There is a sense inside of La Russa that things are not how they should be. The game is not what it should be. It is his job to do everything he can to set it right, even if that’s just taking a teaspoon of water out of the ocean. He cannot see that there is no problem with the way things are now. He is unable to comprehend that just because he is not used to things being a certain way, that doesn’t mean that way is bad.
Overall, he’s just old, set in his ways, and unable to think critically about why those are his ways. He is a baseball legend, despite his crotchitiness, despite his DUIs. He was a very big part of the story of baseball for several decades, and his behavior now isn’t going to change that. But the story of baseball is onto a new chapter, and it’s one he isn’t particularly interested in reading.

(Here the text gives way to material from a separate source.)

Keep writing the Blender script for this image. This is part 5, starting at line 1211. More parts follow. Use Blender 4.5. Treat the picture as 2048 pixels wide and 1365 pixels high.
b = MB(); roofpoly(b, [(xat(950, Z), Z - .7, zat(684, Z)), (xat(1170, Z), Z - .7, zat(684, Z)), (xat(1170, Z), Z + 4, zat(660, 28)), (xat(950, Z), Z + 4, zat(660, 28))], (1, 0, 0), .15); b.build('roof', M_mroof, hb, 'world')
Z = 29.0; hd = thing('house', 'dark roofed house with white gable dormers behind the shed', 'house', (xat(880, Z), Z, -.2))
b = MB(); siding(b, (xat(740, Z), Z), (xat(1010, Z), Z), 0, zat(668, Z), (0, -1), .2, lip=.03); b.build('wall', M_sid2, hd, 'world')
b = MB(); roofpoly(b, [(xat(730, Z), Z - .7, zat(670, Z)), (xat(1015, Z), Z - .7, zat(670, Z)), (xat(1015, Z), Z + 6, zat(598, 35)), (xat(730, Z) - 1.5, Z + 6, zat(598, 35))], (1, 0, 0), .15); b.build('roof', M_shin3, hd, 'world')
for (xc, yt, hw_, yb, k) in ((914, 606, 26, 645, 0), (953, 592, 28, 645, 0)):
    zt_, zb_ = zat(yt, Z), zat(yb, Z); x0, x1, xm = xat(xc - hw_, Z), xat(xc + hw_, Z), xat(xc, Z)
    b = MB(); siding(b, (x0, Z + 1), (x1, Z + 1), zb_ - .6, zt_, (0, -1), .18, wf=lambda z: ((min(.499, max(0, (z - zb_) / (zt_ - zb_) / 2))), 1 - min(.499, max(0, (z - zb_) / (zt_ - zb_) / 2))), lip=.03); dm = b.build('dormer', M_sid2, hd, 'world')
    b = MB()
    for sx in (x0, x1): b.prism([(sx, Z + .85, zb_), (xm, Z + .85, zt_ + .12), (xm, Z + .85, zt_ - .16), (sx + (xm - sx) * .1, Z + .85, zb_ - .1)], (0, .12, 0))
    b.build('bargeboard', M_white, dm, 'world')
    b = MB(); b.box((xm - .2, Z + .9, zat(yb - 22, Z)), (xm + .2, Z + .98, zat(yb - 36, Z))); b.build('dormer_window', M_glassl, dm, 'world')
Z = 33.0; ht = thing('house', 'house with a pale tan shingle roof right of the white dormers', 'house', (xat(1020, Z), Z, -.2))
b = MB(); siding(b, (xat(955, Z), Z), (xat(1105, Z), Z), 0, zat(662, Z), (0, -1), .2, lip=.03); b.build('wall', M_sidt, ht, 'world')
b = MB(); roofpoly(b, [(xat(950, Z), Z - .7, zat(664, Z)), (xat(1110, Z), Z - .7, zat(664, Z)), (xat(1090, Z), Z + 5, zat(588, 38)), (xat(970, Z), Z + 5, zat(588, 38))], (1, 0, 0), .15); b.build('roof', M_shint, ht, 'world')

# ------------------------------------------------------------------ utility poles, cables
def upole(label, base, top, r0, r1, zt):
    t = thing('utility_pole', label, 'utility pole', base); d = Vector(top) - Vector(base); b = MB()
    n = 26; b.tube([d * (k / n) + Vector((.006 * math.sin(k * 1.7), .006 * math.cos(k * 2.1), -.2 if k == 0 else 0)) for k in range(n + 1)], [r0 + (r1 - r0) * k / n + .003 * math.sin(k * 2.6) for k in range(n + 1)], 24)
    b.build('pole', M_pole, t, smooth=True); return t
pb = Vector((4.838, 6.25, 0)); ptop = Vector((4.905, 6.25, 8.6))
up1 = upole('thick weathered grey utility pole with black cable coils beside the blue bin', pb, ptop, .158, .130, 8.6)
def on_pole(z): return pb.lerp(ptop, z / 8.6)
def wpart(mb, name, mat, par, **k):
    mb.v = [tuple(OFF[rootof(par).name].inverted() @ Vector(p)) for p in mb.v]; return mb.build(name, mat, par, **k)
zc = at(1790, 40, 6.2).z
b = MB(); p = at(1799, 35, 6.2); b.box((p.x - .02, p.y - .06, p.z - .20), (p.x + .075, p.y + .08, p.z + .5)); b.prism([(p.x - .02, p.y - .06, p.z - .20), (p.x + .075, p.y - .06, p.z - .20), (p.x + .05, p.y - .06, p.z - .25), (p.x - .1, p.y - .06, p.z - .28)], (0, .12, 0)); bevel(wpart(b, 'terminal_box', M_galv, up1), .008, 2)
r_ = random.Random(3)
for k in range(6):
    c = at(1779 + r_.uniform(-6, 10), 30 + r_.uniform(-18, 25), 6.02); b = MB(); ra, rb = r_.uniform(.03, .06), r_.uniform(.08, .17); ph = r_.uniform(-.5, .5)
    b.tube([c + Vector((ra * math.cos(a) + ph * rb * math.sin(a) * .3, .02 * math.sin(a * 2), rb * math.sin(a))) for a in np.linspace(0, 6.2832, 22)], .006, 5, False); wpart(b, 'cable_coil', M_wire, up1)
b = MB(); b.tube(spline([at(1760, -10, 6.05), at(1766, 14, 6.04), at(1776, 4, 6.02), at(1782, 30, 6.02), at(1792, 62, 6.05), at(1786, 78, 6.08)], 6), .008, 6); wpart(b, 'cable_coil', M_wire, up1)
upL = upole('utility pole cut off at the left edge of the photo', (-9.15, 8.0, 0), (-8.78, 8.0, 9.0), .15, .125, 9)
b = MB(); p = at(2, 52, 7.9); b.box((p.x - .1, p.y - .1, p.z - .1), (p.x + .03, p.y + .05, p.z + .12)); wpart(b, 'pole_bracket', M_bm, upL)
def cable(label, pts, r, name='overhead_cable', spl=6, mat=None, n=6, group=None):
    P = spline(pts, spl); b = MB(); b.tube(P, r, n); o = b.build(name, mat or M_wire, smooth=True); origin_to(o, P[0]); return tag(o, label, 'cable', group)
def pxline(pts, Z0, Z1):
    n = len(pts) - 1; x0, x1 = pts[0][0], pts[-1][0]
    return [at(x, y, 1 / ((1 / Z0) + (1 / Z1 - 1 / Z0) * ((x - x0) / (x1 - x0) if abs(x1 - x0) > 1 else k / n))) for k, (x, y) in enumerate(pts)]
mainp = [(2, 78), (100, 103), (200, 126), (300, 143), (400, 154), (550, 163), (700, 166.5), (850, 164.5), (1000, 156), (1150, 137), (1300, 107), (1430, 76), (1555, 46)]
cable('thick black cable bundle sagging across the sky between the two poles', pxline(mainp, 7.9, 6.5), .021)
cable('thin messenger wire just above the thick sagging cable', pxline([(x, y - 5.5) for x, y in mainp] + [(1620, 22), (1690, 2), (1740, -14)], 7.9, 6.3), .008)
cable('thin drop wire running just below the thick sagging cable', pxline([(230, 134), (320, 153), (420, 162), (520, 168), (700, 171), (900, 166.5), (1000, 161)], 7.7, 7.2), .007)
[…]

Tony La Russa is essentially the same as all those people railing against a Jeopardy champion for showing his excitement. At least he has the excuse of being 76 years old; it’s a lot less understandable when the person complaining is half as old, damning these modern times. La Russa is a whole lot more influential than some Internet commenter, you would think.
But he doesn’t have to be. He can make himself irrelevant and leave himself even further in the dust. It’s what he did two days ago, and yesterday, and will almost certainly do today. It must be a sad thing to watch the world leave you behind. It must feel absolutely hopeless to fail to drag it back to where you are.